We tend to think of Roman Republic transitioning into Roman Empire with Augustus, but how did contemporary Romans see this? Did they realize that the Republic was now over and done, or did they see it as just a temporary thing, expecting Republic to be revived when Augustus dies or steps down?
Augustus did everything in his power to ensure that people saw no difference between his rule and the old rule of the senate. It’s unlikely that the average Roman citizen noticed anything was drastically amiss from how the republic used to run.
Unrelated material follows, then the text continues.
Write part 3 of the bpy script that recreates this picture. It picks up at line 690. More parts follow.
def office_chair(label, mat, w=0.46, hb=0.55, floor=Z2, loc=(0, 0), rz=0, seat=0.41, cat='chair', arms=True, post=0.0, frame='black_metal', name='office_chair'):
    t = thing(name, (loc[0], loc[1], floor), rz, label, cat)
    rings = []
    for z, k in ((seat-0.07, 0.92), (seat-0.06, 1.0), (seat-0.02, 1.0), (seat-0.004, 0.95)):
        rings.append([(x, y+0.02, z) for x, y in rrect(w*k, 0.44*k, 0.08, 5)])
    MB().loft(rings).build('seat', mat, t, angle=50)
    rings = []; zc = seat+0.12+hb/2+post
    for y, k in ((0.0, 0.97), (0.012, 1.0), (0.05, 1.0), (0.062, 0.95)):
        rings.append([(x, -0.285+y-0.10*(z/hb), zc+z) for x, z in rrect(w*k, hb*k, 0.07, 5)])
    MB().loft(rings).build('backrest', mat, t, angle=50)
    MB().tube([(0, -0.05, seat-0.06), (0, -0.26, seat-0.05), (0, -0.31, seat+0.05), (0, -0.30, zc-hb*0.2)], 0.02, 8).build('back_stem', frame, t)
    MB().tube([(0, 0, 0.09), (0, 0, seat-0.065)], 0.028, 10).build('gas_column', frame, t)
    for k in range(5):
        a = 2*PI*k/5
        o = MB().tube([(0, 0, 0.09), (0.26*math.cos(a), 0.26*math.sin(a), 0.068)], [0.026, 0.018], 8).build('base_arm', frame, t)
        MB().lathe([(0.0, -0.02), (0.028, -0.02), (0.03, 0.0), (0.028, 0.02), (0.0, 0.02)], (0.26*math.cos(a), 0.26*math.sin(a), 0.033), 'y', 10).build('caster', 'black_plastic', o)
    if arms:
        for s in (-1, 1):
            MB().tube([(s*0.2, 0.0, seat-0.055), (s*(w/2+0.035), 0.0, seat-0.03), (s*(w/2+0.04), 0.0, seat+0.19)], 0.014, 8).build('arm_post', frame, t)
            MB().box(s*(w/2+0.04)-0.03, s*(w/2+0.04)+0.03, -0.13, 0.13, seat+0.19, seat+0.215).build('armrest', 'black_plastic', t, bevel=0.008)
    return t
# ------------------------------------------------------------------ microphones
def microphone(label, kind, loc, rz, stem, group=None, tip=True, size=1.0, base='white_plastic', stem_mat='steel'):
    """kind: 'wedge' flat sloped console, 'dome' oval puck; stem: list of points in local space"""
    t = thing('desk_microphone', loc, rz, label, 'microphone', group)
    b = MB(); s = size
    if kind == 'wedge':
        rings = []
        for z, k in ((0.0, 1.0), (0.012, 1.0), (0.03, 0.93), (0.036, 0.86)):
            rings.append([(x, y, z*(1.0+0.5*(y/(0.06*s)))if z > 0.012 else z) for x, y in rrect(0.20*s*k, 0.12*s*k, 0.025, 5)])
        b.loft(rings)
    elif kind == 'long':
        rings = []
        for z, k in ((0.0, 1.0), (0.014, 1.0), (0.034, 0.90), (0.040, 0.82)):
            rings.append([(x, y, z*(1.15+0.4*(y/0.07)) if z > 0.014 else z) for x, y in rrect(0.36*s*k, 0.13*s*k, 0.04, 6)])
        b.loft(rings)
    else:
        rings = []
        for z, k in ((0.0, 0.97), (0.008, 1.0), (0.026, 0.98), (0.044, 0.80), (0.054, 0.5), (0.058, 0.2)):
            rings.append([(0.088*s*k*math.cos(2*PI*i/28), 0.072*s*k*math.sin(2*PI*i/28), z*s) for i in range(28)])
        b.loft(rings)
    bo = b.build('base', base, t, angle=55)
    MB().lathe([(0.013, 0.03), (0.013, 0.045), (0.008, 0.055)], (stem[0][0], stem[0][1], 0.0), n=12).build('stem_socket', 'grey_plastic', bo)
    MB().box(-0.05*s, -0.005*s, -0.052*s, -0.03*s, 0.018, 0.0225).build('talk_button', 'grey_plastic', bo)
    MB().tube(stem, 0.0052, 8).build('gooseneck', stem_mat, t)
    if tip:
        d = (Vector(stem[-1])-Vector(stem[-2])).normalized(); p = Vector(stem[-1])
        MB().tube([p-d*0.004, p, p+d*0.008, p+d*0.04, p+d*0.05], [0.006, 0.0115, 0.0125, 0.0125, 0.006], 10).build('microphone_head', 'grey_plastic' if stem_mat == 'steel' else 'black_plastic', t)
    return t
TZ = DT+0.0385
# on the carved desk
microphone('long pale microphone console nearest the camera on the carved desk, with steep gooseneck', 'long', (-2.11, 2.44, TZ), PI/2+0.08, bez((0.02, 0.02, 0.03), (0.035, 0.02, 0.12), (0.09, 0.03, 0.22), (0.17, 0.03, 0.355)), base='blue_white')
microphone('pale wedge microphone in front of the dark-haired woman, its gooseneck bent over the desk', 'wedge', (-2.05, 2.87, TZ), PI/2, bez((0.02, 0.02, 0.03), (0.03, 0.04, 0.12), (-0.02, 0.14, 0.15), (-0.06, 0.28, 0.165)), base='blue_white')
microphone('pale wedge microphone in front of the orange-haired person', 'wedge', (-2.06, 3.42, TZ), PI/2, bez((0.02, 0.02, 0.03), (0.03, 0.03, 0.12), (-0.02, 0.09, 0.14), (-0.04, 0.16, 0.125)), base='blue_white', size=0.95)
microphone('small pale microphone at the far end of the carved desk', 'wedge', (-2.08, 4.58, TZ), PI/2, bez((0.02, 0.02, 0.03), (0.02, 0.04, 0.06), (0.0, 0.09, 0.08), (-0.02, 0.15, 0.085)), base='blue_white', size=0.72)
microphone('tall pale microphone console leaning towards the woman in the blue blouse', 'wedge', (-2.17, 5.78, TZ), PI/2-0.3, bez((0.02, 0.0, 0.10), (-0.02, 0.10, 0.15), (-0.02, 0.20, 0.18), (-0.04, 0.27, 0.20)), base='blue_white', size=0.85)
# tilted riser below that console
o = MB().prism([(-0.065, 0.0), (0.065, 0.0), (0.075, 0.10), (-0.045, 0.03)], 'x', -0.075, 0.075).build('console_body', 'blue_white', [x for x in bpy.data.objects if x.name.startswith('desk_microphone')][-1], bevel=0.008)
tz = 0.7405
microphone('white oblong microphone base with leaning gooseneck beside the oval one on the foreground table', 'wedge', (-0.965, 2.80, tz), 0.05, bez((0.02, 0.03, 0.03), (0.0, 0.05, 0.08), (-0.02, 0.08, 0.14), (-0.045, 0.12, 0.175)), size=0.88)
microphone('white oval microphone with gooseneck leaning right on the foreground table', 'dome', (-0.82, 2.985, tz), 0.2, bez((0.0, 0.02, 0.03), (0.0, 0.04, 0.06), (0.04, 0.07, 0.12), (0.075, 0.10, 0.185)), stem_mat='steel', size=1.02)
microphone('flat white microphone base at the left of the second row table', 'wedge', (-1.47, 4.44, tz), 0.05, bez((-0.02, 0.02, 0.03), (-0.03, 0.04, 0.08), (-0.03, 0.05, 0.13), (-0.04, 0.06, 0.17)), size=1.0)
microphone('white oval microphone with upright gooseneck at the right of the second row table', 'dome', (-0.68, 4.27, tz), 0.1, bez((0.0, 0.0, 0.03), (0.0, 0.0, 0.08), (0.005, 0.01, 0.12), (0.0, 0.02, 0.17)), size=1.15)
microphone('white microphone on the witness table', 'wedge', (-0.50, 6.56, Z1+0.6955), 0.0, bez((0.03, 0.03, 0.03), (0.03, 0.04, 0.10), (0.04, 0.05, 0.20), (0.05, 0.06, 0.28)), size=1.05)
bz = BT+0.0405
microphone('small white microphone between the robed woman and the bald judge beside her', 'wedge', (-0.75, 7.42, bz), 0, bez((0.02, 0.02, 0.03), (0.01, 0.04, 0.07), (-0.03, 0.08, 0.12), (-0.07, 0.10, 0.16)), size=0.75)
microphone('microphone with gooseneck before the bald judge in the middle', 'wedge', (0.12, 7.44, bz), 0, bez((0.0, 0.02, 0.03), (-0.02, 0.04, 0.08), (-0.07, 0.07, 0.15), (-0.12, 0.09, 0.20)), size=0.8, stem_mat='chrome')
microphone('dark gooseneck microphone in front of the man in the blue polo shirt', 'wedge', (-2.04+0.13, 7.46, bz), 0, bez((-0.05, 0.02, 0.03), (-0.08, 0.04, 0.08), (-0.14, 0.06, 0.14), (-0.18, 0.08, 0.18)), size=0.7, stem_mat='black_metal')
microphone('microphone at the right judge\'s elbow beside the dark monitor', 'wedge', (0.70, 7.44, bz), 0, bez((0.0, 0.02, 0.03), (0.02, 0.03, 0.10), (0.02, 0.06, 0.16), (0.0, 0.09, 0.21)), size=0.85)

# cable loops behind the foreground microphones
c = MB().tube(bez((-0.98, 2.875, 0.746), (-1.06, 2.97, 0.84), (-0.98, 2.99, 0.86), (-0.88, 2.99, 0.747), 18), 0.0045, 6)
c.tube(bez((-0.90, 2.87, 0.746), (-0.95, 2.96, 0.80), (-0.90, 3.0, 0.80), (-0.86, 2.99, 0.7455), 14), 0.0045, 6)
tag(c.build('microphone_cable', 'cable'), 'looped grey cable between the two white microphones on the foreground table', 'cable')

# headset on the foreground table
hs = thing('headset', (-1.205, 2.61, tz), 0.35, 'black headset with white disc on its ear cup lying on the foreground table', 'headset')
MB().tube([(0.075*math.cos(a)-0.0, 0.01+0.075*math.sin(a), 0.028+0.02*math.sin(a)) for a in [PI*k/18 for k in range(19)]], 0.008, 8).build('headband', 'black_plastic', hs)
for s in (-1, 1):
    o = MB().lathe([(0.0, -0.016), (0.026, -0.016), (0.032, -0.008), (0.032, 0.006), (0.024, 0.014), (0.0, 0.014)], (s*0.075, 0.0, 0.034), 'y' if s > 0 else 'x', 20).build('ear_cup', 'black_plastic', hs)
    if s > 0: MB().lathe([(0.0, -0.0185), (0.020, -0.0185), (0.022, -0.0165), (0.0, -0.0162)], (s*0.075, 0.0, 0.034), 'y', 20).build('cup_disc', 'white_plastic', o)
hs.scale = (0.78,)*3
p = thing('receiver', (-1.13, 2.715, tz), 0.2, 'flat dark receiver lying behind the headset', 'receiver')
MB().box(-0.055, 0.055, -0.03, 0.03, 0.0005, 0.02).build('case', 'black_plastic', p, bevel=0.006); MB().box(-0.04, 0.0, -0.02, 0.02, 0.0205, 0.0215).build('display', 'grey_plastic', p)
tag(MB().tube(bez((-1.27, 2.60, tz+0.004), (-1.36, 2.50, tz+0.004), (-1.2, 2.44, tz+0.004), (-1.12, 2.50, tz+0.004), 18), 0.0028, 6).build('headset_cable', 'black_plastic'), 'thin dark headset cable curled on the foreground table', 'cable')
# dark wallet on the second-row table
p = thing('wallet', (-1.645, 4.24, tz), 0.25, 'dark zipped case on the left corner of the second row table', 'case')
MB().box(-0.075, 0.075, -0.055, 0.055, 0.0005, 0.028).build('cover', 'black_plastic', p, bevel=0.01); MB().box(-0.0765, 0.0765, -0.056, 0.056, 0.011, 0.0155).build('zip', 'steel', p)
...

This is largely due to the fact that the republic was an old and largely false ideal by this point in time—we’ll say 30 BCE for clarity—and very few people if no people who were alive had experienced living in it as the ideal that they conceived it to be. Augustus made sure that his biggest naysayers died in a series of proscriptions a few years prior: these brought him massive amounts of income while eliminating those who spoke against what he was trying to do. This has to be added on top of the fact that the Roman state had known a series of civil wars for generations now, almost 60 years; Sulla marched on Rome in 88 BCE and since then the republic was characterized by a few big name individuals rigging elections, muscling themselves into power, and lording it over everyone else with their wealth and prestige, including the senate. Over time this became normalized for Roman citizens; while it was still an unwanted an uncomfortable situation, it was simply how things were. There’s a fantastic story in Suetonius (which is probably apocryphal, but illustrates the spirit of the times) in which two men each trained a crow (or a raven, I can never remember which) to speak. One trained his to greet Caesar (Octavian) when he arrived in Rome victorious after Actium, and the other was trained to greet Antony. Octavian was lighthearted upon seeing the bird which greeted him and offered the man 20k sesterces for it (a massive sum). The man produced his partner and told him there was another bird, and the bird croaked “hail Antony our victorious commander!” Octavian was not angry, and told the man simply to share the wealth with his partner. What this shows you, even if it isn’t strictly true, is that people were hyper-normalized by this point to the civil wars in which anyone could win, and it made very little difference to most people who did so long as they (thank the gods!) weren’t called up to fight other Romans again.
So, for most Roman citizens, having a big man calling the shots as a consul WAS the republic, since the majority of citizens only had a loose understanding of the republic’s specific laws, and noticed that, for all intents and purposes, this was just how the world around them worked now.
You must also take into account that there was little centralized justice in Rome compared to now. If you wanted protection you couldn’t normally go to a police force, since such an institution didn’t exist. You had to protect yourself and normally this involved latching onto a wealthy patron as their client. You would offer your services to them and they in exchange would protect you with their influence; usually this service involved your vote as well. Thus the Roman world came to be run almost like one massive mafia.
THAT was the republic most people knew, not a representative government designed to keep out kings and keep people free. That was it’s ideal, but few people cared about the ideal. The ancient world was deadly and most people cared about surviving first and foremost, like many people do now. They didn’t care that the republic of 200 BCE was different from now, they cared that someone, finally, seemed to be restoring some order to their land ravaged by the previous civil wars of 6 decades. So long as Augustus made himself look like he was restoring the republic—and this, arguably, was his prime objective in garnering power to himself as a result— most people were content to let him do as he pleased, regardless of whether or not it was strictly legal, because so many “sacred” laws had been broken over and over the last 60 years, and very few people really understood what was going on in the first place. It wasn’t like now where citizens of a republic might be able to veto their leaders and impeach them; almost nobody by the time Augustus establishes himself as the leader of the Roman stage had the ability to power to stop him, and if he kept on going around and saying he’d restored the republic, most people saw the soldiers running around under his orders and agreed with him regardless of whether they wanted to or not.
So, it wouldn’t be until many years later that people would start to recognize that the Roman state was no longer a republic, but an empire with an emperor, and call it as much. (I believe the first “emperor” to be recognized as such by his contemporaries was Vespasian, but someone should fact check me on this, since my knowledge ends mostly after Augustus dies).